John D. Rockefeller IV



The Charleston Gazette, November 23, 2009
People were charmed when John D. Rockefeller IV came to Emmons. He was a tall, handsome young man from a rich and famous family. From all that I heard, Rockefeller fit in and was well liked by most of the people in Emmons. My uncle, who owns the Emmons farm of my birthplace, describes Jay as a good man.

In 1972 I lived with my Grandma in Emmons and tried to make a go of raising organic tomatoes. I put Rockefeller's bumper sticker on my truck when he ran for governor the first time. I supported him because of his statement of Dec. 20, 1970, that he would, "... fight for the abolition of strip mining completely and forever." And in his campaign of 1972, he got my hopes up with, "Strip-mining must be abolished because of its effect on those who have given most to the cause - the many West Virginians who have suffered actual destruction of their homes; those who have put up with flooding, mud slides, cracked foundations, destruction of neighborhoods, decreases in property values, the loss of fishing and hunting, and the beauty of the hills. ..."

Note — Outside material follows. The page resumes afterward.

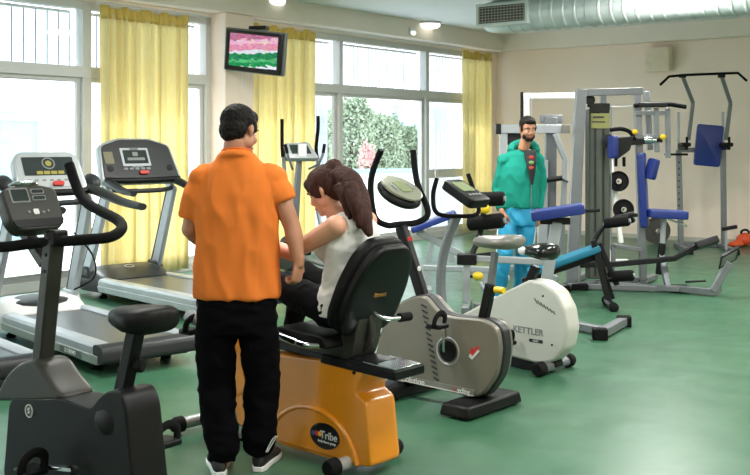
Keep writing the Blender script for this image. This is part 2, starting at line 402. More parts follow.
def house(px0, px1, pt, Y, label, wins):
    a = at(px0, 200, Y); b = at(px1, 200, Y); zt = at(px0, pt, Y).z; fr = Frame(a.x, Y, 4)
    r = root('white_house', label, 'building', fr); w = b.x-a.x
    MB().box((w/2, 3, zt/2-.1), (w, 6, zt+.2)).build('house_wall', M_plaster, r)
    MB().box((w/2, 3, zt+.08), (w+.4, 6.4, .16)).build('flat_roof', M_plaster, r, .02)
    for (qx, qy, ww, hh) in wins:
        q = at(qx, qy, Y)-a; q.z += a.z
        o = MB().box((q.x, -.03, q.z), (ww, .08, hh)).build('window', mat('shutter_grey', (150, 165, 185), .5), r, .01)
        MB().box((q.x, -.06, q.z-hh/2-.05), (ww+.2, .18, .07)).build('window_sill', M_plaster, r)
house(356, 470, 104, 44, 'overexposed white house with small windows behind the trees', [(398, 117, .5, 1.0), (410, 130, 1.0, .7), (440, 120, .6, 1.0)])
fo = Frame(*(FW.W(V(m1-7, 6.5, 0)).xy), math.degrees(FW.a))
r = root('pool_house', 'white outbuilding with a pale blue glazed door outside the left window', 'building', fo)
MB().box((4.6, 1.5, 1.8), (13, 3, 4.0)).build('house_wall', M_plaster, r)
q = fo.p(16, 165, 0)
dq = MB().box((q.x, -.02, .95), (2.6, .1, 2.2)).build('glazed_door', mat('pale_blue_glazing', (178, 216, 232), .25), r, .01)
a_ = fo.p(38, 118, 0); b_ = fo.p(-6, 118, 0)
MB().box(((a_.x+b_.x)/2, -.05, a_.z), (abs(a_.x-b_.x), .16, .1)).box((a_.x, -.05, a_.z/2), (.12, .16, a_.z)).build('door_frame', M_plaster, r, .01)
dq.data.transform(Matrix.Translation((a_.x-1.3-q.x-.05, 0, a_.z/2-.95))); 

# ------------------------------------------------------------------ ceiling fittings
M_lamp = mat('opal_lamp_glass', (250, 250, 245), .4, emit=(255, 250, 240), estr=2.5)
def ceiling_lamp(px, py, r_, label, Y=None):
    Y = Y or (CH-ZC)*FL/(py-HY)*1.0
    c = at(px, py, Y); fr = Frame(c.x, c.y, 0); fr.o.z = ZC
    r = root('ceiling_lamp', label, 'ceiling lamp', fr, 'round ceiling lamps'); r.location.z = ZC
    MB().lathe([(0, r_), (.03, r_), (.035, r_*.96), (.035, 0)], (0, 0, 0), (0, 0, -1)).build('lamp_base', M_frame, r)
    MB().lathe([(0.03, r_*.93), (.07, r_*.9), (.095, r_*.7), (.105, r_*.3), (.107, 0)], (0, 0, 0), (0, 0, -1)).build('lamp_shade', M_lamp, r)
ceiling_lamp(429, 22, .19, 'round white ceiling lamp near the window beam, above the tree view')
ceiling_lamp(272, -2, .19, 'round white ceiling lamp above the television, cut by the top edge')
q = at(413, 33, 16.4)
fr = Frame(q.x, q.y, 53); r = root('emergency_light', 'small white emergency fitting on the window beam beside the round lamp', 'wall light', fr); r.location = FW.W(V(FW.p(412, 33, -.26).x, -.26, 3.27)); r.rotation_euler = (0, 0, FW.a)
MB().box((0, 0, 0), (.16, .04, .12)).build('housing', M_frame, r, .01); MB().ell((0, -.03, -.03), (.05, .03, .03)).build('lens', M_lamp, r)

# ------------------------------------------------------------------ air duct along the right wall
M_duct = mat('pale_duct_foil', (192, 202, 202), .4, metal=.25, var=.08, scale=5, bump=.15, bscale=14)
D0 = at(508, 30, 13.6); fd = Frame(D0.x, 13.5, FW_dir := math.degrees(FW.a)-90)
r = root('air_duct', 'pale spiral air duct with a dark end grille running under the ceiling', 'air duct', fd)
ZD, RD = 3.225, .215
prof = [(-.34, .10), (-.335, .15), (-.30, .195)]+[(x, y) for x, y in ((-.2, RD), (0, RD))]
B = MB(); k = 0.0; pr = list(prof)
while k < 9.5:
    pr += [(k+.05, RD), (k+.06, RD+.008), (k+.08, RD+.008), (k+.09, RD)]; k += .16
B.lathe(pr, (0, 0, ZD), (1, 0, 0), 40); B.lathe([(-.34, .10), (-.342, 0)], (0, 0, ZD), (1, 0, 0), 40)
B.build('duct_tube', M_duct, r, sharp=30)
for x in (1.2, 3.4, 5.6):
    MB().bar((x, -.1, ZD+.15), (x, -.1, ZC-.005), .02).bar((x, .1, ZD+.15), (x, .1, ZC-.005), .02).lathe([(x-.02, RD+.012), (x+.02, RD+.012)], (0, 0, ZD), (1, 0, 0), 40).build('hanger_strap', M_duct, r)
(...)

In his Gazette op-ed of Nov. 8, Rockefeller wrote that he is concerned by the "... disturbing number of Republicans and Democrats in Congress who oppose surface mining altogether." Perhaps they understand the horror of strip mining as did Rockefeller when he also said in 1972 that, "We know that strip mining is tearing up the beauty of our state. We know that strip mining is not a good economic future for West Virginia and not a good economic future for our children. And we know that, whatever advantage it has now, the damage that it leaves is a permanent damage."

Rockefeller betrayed those of us who trusted him to stick by his principles and fight for the abolition of strip mining "completely and forever." In his second try at governor, he cast aside his idealism and as he recommends in his op-ed, embraced coal.

As governor on March 12, 1977, Rockefeller told the U.S. Senate Subcommittee on Energy and Natural Resources that "... mountaintop removal should certainly be encouraged, if not specifically dictated." That was quite a flip-flop from his 1972 stance for the abolition of strip mining.